4 out of 5
Label: Rephlex
Producer: Richard D. James
I’m rating this more as a comparison to the other AB releases that I’ve heard (1 and 3, the most readily available ones). It is, to my ears, an average listen overall, but it nips some good cues from the previous AB releases to be the most palatable and re-listenable out of that trio, so noted by that extra rating. Woop.
Apparently – except for one track, Cuckoo – the song titles were attributed by fans, each one aligning to an animal (‘Elephant,’ ‘Baboon,’ etc.) it was deemed the track represented. There’s probably more of a story to it than that, but for some reason I doubt you’re coming here for the history of AFX, so, yeah. The titles are mostly accurate, though I think we got forced into the convention by ‘Cuckoo,’ because I more rightly would’ve switched that with ‘Baboon,’ the latter being filled with bird-like sounds, and the former having an aggressive, playful stomp to it that I would be okay associating with primates. Otherwise, ‘Elephant’ and ‘Sloth’ are named perfectly – screeching moments in ‘Elephant’ and the heavy thump of its beat working for a race or stampede of giant beasts, and ‘Sloth’s wandering, easy noodling fitting as a laid back match to how we (..I..?) perceive the animal.
Listening to 3 and 4 back-to-back, it’s a little unfair to rate this higher, as 3 actually has more ingenuity laced into its run-time, but as noted in my review for that album, it sticks around for a bit too long, and feels more like a sketchbook or experimental collection of tracks – though it should be noted that the CD version is a bit more of a compilation than the original vinyl release, I suppose. 4 is shorter and more to the point. Perhaps simply because of the shortened length does it full more purposeful, but if AB 1 was sort of a “studio” release (probably not at all, but it feels most like an album produced for mass consumption out of the group) and 3 was James getting his footing across the house / experimental house landscape, 4 is pretty directly in the latter camp, the songs shuttled down to exactly what they need to be, a pretty unified feeling on each track but a sound that is now, definitely, AFX and belonging to the Rephlex label.

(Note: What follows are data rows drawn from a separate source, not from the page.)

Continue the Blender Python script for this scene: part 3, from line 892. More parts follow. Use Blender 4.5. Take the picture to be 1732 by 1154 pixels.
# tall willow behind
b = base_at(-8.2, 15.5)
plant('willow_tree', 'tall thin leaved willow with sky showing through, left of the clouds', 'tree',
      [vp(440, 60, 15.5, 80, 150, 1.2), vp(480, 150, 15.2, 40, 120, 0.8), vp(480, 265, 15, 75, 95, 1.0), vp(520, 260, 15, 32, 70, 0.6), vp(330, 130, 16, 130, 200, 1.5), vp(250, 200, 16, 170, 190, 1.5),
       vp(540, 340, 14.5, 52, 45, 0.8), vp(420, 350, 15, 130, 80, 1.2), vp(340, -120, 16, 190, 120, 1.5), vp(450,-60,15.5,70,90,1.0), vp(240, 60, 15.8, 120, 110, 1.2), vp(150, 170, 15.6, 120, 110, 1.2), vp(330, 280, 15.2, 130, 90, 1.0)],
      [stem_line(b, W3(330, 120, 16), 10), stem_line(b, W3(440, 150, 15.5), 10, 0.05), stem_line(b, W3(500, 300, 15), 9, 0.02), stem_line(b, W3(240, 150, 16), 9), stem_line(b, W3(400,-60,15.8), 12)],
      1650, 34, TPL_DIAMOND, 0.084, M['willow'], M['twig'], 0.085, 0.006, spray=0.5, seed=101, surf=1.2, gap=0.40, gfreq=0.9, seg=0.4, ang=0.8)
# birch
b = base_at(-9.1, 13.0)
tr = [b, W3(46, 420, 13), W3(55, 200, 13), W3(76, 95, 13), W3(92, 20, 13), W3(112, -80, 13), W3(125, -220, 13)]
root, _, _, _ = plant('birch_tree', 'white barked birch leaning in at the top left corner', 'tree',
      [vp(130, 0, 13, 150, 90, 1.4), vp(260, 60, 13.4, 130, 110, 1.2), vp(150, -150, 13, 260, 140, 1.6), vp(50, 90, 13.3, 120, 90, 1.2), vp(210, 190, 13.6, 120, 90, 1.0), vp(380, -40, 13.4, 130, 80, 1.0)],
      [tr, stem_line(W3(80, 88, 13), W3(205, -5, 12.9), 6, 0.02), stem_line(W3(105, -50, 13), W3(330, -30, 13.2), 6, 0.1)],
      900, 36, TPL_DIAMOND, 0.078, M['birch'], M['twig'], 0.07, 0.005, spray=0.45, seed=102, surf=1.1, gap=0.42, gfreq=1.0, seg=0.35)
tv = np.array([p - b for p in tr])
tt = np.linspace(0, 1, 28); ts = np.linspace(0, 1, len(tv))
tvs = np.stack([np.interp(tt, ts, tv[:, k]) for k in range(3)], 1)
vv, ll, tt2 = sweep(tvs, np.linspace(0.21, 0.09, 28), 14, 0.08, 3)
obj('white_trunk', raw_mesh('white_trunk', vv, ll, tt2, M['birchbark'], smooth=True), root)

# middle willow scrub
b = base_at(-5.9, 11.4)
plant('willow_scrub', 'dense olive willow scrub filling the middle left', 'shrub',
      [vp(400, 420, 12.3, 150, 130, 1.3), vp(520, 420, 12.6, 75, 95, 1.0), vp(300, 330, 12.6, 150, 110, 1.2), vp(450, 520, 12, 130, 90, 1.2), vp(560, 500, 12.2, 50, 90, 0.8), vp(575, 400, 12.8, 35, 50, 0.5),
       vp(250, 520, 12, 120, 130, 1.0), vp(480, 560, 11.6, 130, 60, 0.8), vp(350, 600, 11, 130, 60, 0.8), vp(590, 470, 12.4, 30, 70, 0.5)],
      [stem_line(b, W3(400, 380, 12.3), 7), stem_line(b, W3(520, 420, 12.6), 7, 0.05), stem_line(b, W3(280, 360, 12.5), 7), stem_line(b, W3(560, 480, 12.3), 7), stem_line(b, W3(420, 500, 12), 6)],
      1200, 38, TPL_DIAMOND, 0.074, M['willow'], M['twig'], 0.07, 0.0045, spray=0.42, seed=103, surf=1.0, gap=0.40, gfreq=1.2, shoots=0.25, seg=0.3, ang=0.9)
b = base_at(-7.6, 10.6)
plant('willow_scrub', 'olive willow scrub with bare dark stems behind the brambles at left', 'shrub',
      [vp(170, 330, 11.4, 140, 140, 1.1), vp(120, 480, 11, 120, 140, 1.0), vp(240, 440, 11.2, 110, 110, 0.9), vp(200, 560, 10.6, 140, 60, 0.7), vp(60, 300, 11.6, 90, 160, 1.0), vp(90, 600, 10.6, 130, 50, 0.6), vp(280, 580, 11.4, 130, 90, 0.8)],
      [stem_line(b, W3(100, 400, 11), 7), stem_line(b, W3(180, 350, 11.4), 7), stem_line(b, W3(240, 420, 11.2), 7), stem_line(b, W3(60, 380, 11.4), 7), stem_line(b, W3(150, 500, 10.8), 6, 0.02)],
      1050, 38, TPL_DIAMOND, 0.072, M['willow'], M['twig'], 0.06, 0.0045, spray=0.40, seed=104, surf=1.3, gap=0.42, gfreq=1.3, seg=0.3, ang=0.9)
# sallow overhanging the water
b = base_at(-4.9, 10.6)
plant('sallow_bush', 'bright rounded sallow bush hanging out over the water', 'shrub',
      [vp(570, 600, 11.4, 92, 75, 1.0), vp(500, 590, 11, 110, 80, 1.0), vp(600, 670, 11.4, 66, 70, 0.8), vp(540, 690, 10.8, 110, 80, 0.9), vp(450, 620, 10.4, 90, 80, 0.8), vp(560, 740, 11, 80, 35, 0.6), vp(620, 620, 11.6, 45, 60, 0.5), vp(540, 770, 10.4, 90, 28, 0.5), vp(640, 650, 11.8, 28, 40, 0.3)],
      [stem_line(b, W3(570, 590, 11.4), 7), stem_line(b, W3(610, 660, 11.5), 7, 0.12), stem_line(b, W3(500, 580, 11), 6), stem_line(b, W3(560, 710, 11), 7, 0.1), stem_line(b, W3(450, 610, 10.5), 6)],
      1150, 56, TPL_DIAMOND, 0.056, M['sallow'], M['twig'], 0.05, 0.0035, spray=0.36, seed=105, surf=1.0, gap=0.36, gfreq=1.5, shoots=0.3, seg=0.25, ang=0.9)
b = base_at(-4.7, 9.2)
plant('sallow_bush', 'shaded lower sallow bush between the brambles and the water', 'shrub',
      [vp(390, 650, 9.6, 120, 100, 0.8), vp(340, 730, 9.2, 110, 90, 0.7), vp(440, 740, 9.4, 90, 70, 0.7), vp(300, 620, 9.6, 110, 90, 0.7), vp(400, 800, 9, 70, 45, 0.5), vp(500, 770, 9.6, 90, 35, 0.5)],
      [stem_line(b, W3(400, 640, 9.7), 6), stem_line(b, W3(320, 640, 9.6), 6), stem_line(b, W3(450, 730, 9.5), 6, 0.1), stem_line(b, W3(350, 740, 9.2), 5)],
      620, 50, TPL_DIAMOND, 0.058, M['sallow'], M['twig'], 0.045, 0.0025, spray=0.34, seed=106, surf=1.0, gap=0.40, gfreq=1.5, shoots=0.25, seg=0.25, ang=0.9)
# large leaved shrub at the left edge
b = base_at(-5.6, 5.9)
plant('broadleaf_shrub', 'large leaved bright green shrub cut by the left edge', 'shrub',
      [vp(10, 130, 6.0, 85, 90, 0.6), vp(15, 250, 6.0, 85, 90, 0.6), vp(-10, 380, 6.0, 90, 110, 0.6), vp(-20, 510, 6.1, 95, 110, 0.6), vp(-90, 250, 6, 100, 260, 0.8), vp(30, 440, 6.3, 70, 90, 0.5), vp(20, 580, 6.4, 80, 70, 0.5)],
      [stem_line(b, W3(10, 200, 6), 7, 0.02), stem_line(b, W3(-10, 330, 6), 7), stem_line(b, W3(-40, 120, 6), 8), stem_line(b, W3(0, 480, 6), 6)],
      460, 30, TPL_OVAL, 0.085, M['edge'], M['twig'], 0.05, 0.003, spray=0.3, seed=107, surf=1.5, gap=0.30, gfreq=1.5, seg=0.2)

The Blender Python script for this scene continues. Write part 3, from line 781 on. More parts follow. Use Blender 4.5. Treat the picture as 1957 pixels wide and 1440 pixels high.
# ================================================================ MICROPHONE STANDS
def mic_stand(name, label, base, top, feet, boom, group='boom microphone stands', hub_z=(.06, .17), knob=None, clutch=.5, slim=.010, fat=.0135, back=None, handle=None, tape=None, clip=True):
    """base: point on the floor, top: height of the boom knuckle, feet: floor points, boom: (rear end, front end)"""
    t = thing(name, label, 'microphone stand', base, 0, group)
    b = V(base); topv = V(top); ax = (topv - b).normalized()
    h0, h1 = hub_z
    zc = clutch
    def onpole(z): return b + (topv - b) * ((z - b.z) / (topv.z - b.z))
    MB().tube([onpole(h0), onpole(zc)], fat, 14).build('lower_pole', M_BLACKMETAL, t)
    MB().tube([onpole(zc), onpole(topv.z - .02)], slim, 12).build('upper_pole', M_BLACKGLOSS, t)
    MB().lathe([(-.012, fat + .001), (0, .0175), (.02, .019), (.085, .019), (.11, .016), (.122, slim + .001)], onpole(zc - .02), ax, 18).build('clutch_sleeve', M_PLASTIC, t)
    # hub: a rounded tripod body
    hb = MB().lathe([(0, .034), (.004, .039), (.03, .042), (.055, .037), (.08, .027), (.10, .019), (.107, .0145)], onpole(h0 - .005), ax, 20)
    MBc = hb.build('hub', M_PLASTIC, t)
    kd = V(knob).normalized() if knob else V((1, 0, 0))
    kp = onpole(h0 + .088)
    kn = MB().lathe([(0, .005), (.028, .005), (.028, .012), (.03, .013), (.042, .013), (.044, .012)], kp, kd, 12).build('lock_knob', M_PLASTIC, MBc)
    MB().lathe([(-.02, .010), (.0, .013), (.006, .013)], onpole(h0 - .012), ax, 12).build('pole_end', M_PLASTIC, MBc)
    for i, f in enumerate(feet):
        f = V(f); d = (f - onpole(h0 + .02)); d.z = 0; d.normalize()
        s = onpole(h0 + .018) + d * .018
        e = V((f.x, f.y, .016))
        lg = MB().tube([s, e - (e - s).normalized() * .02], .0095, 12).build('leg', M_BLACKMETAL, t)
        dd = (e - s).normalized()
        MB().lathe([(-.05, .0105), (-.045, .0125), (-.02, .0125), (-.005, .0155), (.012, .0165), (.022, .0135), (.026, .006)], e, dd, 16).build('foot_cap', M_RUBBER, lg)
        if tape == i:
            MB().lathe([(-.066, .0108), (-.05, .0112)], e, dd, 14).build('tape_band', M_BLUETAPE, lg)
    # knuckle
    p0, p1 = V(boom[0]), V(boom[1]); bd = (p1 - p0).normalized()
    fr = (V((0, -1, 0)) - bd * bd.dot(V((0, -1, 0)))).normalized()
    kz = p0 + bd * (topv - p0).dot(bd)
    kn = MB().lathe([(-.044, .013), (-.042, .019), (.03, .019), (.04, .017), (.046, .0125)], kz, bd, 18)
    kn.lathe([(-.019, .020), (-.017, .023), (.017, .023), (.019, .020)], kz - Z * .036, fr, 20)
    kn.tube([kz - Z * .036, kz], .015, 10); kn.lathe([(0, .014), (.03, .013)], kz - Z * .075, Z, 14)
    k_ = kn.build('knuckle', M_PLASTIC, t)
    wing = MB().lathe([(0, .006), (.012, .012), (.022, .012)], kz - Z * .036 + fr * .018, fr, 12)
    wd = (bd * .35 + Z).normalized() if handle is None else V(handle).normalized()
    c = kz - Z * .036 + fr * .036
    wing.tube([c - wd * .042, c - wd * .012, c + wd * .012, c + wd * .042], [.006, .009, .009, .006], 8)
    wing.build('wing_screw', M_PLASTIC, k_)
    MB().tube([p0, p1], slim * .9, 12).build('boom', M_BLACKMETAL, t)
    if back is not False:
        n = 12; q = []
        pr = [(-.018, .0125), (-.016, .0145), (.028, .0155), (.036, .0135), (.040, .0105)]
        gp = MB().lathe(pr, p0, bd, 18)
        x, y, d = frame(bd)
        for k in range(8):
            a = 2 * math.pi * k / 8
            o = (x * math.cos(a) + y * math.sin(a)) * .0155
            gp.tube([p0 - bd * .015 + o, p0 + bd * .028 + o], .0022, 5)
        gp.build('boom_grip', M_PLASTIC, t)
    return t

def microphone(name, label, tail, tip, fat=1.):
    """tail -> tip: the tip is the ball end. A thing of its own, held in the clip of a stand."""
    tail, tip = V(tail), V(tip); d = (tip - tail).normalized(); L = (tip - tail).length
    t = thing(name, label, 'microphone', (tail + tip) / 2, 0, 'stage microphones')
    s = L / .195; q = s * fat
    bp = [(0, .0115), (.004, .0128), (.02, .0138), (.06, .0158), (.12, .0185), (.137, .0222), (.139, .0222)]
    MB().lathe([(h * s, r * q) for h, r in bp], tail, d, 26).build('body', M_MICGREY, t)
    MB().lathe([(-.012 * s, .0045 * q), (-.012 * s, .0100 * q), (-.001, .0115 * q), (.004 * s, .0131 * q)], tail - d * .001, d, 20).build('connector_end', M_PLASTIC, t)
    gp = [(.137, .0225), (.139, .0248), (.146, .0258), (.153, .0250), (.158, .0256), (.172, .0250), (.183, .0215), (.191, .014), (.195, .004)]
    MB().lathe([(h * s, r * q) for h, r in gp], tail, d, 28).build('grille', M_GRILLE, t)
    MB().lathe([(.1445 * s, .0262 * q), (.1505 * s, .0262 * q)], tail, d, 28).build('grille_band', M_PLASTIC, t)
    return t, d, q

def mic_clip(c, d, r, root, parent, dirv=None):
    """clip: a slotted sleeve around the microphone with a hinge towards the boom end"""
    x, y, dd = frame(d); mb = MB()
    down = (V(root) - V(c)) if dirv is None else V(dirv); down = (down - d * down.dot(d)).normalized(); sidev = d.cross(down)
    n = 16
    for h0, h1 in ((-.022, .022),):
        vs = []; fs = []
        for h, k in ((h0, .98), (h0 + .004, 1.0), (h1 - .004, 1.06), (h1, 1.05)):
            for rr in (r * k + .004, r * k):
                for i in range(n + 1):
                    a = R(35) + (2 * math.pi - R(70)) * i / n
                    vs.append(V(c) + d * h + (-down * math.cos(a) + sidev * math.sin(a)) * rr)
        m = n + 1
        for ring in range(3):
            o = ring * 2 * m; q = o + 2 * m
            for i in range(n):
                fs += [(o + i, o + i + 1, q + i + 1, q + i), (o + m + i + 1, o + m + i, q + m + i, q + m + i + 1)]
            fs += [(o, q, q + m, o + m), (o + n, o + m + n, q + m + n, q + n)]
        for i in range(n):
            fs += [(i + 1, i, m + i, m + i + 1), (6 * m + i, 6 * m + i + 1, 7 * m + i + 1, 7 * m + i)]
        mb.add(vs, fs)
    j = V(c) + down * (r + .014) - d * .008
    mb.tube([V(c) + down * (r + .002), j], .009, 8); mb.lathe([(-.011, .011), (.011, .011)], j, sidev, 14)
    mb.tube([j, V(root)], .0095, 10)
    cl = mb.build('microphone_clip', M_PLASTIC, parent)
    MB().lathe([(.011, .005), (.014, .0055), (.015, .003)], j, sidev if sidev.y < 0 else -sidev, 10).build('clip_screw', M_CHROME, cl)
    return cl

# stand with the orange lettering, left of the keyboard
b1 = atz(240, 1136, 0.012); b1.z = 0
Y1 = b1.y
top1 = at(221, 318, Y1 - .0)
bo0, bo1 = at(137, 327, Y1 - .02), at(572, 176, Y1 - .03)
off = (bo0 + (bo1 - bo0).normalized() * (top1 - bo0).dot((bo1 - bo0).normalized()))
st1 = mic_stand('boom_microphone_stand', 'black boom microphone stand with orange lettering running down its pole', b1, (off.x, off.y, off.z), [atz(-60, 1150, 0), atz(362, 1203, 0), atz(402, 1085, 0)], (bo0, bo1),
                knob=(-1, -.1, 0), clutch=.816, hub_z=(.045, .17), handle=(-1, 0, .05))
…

Even the last track, a distorted sample of Evil Knievel, for some reason works to bring you out of the somewhat boring stupor last track ‘Sloth’ can you leave in, vs. AB 3’s last track, which comes after some short, drastically-different-from-the-album tracks, and seems like a shrug, suggesting to ignore what came before.
AFX has always seemed like the less IDMish work of Richard, more focused on his house roots, and the path of the AB releases seems to trace his growth pretty well, but they aren’t recommended listening, per se, unless you’re one of the billion Aphex fans who owns all of this stuff because it’s under RDJ’s umbrella of genius. Blah blah, if you’re going to sample one thing from the AFX pile, though, AB IV is the most focused balance of fun and weirdness from the earlier stuff.